The plea bargain simply refers to the Pakistani handlers of Headley as A, B, C and D. But who are they? We will never know.

The LeT’s close links with Pakistan’s Inter-Services Intelligence (ISI) are legion and it is inconceivable that such a massive operation – with huge international ramifications and the potential to trigger war with India – could have been undertaken without the knowledge of the ISI, headed by General Ashfaq Parvez Kiani, the present army chief, from October 2004 until October 2007. The plea bargain says chillingly that after Headley’s fifth visit to India, “Lashkar [LeT] Member A advised defendant [Headley] of a number of details concerning the planned attacks, including that a team of attackers was being trained in a variety of combat skills, the team would be traveling to Mumbai by sea and using the landing site recommended by the defendant, the team would be fighting to the death and would not attempt to escape following the attacks.”

Yet, the operative part of the plea bargain not only rules out Headley’s extradition to India but does not show that Headley gave any kind of formal commitment to the FBI to subject himself to interrogation by the Indians. He has merely agreed to give testimony in any foreign judicial proceeding that is held in US territory.

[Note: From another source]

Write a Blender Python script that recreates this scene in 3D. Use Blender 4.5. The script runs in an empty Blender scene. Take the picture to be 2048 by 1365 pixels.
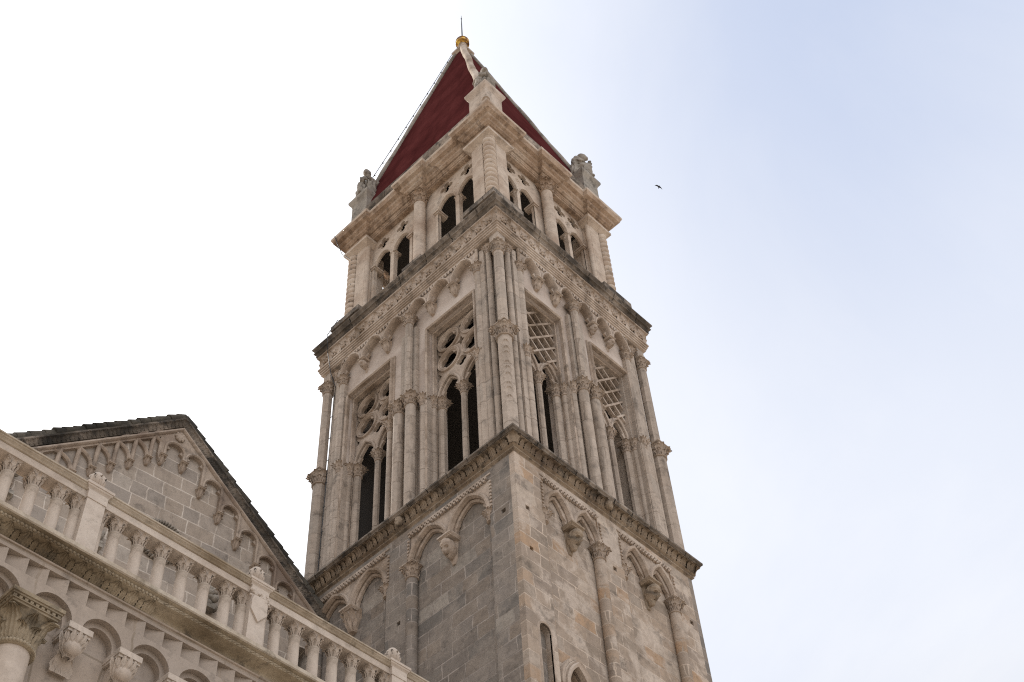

In essence, the Americans are saying that they will tell the Indians what Headley is saying and there is no need to interrogate him face-to-face. This is diametrically opposite to the US’s approach to the Lockerbie trial after a bombed Pan Am flight crashed into the Scottish town of Lockerbie in 1988. Altogether 270 died. Abdelbaset Ali Mohmed al-Megrahi, a Libyan, was convicted of involvement in the bombing. Again, the plea bargain confirms that Headley had a criminal record in the US from 1989 as a conspirator to import heroin and spent a total of six years in prison as a result of four convictions. He was later recruited as an agent by US drug-enforcement authorities, who after the 9/11 attacks in the US coordinated closely with the Central Intelligence Agency (CIA).

How much did the CIA know?


The plea bargain details that while working as an American agent Headley attended at least five “training courses” conducted by the LeT in Pakistan, including sessions in the use of weapons and grenades, close-combat tactics and counter-surveillance techniques, from February 2002 until December 2003. Training courses in April and in December 2003 were each of three months’ duration and in such close proximity to the 9/11 attacks that it stretches credulity to believe the CIA didn’t care to know what their agent was doing in the LeT training camps.

Today, the heart of the matter is how much did the CIA know in advance about the Mumbai terrorist strike and whether the Obama administration shared all “actionable intelligence” with Delhi?

A senior Indian editor wrote on Sunday, “Headley … was convicted on drug charges and sent to jail in the US. We know also that he was subsequently released from jail and handed over to the Drug Enforcement Administration, which said that it wanted to send him to Pakistan as an undercover agent. All this is a matter of public record. What happened between the time the US sent Headley into Pakistan and his arrest at Chicago airport a few months ago? How did an American agent turn into a terrorist? The US will not say.”